Цезарь как должное принимает услуги Шухова, за которые иной раз по неписаному условию отблагодарит его своей пайкой. Во время обеда Иван Денисович спешит с миской в контору. «Цезарь сам никогда не унижался ходить в столовую ни здесь, ни в лагере», – как бы между прочим замечает автор. А едва вернувшись с работ в лагерь, Шухов несется занимать Цезарю очередь в посылочной, сам же Цезарь, «себя не роняя, размеренно» идет в другую сторону, чтобы сменить Ивана Денисовича, когда дело приблизится к выдаче.
Цезарь Маркович смотрит на Шухова несколько по-барски, замечает его существование только тогда, когда он оказывается для чего-то нужен ему. Духовная жизнь Ивана Денисовича его вовсе не интересует по ее видимой примитивности. То, что Шухов не способен обсуждать с ним мастерство монтажных стыков или крупный план у Эйзенштейна, уже ставит его в глазах Цезаря неизмеримо ниже того круга людей, с которыми молодой кинорежиссер привык считаться, – людей интеллигентных, или, говоря словами наших критиков, «остро думающих», «осведомленных». Повстречай он Ивана Денисовича на свободе – и ему не о чем будет сказать с ним двух слов.
Цезарь искренне увлечен кинематографом, но в том, как он говорит о своем кумире Эйзенштейне, в самом способе разговора есть что-то от слишком знакомых, ходовых мнений, с принудительностью моды господствующих по временам в узком кружке людей, связанных с искусством, где иные имена звучат заклинанием и паролем. И. Чичеров заступился перед Солженицыным за тех интеллигентов, которые «все еще продолжают в лагере спорить об Эйзенштейне, о Мейерхольде…» О Мейерхольде в повести не сказано ни слова, но психологически понятно, почему он мог залететь здесь к Чичерову: Мейерхольд так Мейерхольд – не все ли равно, если это лишь знак особо утонченных духовных интересов, своего рода свидетельство об интеллигентности.
В искусстве Цезаря больше всего интересует, как это сделано, он привык дорожить формой, приемом, самой атмосферой творчества. Цель искусства, то, пробуждает ли оно в людях добрые чувства, кажется ему делом второстепенным. В этом суть его спора с жилистым стариком каторжанином в конторе. Развалившись у стола и покуривая трубку, Цезарь благодушествует.

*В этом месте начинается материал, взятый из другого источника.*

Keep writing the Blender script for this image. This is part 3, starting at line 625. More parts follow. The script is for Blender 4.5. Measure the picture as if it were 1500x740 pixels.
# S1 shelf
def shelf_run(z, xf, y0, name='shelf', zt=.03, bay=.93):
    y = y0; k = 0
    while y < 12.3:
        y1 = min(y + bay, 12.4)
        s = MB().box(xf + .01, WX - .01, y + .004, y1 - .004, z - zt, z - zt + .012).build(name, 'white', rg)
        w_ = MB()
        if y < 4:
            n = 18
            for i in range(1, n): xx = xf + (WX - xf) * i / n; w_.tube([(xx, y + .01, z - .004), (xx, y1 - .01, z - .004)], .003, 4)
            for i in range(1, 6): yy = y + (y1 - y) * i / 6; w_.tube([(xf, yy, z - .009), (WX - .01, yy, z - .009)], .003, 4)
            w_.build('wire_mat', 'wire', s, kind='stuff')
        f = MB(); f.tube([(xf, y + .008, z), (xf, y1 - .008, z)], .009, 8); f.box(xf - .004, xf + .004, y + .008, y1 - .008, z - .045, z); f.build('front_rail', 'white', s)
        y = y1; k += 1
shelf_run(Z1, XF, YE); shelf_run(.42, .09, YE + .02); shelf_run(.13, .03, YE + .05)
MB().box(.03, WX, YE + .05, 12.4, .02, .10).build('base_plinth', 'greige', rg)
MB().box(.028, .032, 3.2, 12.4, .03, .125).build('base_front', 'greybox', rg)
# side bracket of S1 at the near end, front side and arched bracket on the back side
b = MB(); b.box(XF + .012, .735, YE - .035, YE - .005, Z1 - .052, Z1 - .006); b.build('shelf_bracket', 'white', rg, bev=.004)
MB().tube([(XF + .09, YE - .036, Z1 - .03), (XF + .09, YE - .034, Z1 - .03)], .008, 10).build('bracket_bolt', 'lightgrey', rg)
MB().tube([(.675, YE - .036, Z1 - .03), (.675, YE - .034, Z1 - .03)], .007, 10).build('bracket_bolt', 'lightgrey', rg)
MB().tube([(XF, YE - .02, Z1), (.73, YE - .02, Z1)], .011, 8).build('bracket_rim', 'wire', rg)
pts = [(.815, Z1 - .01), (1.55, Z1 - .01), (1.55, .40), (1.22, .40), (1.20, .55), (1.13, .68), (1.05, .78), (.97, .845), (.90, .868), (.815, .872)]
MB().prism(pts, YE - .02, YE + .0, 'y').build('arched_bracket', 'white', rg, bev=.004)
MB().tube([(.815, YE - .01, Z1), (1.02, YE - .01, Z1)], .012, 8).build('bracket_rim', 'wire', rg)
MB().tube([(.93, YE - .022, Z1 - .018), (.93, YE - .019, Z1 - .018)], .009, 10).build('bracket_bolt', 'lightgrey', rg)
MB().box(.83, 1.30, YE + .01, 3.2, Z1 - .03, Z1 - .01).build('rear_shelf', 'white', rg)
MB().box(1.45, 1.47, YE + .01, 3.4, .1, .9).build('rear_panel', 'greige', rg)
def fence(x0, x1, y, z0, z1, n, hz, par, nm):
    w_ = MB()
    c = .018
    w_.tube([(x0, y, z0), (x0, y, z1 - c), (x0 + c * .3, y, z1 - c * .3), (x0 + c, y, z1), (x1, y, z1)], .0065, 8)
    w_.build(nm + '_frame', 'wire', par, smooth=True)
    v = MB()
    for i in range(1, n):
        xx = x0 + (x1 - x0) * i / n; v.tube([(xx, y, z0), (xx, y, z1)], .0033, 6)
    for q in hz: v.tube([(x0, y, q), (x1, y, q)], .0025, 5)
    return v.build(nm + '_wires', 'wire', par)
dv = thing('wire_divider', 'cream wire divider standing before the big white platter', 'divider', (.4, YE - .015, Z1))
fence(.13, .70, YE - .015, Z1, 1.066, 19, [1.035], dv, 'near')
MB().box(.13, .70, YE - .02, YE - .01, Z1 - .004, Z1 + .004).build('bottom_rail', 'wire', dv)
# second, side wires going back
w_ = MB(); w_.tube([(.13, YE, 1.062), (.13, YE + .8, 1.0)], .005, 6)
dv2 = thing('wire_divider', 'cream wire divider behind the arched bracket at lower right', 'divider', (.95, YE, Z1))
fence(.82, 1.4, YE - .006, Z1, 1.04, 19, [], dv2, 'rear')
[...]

«– Нет, батенька, – мягко этак, попуская, говорит Цезарь, – объективность требует признать, что Эйзенштейн гениален. “Иоанн Грозный” – разве это не гениально? Пляска опричников с личиной! Сцена в соборе!
– Кривлянье! – ложку у рта задержа, сердится Х-123. – Так много искусства, что уже и не искусство. Перец и мак вместо хлеба насущного! И потом же гнуснейшая политическая идея – оправдание единоличной тирании».
Спор разгорается сильнее, и старик, возмущенный ссылкой Цезаря на то, что иной трактовки «не пропустили бы», гневно возражает: «Гении не подгоняют трактовку под вкус тиранов!».
Почти в каждой статье о повести Солженицына приведена эта действительно замечательная сцена, где старик каторжанин, побивая слабые аргументы Цезаря, произносит слова, исполненные высокого гражданского достоинства. Но мало кто из критиков заметил присутствие в этой сцене третьего лица – молчаливо стоящего с миской в руках, принесенной в контору, Ивана Денисовича. Шухов терпеливо ждет, потом откашливается, желая обратить на себя внимание, и, наконец, Цезарь замечает его. Но как замечает!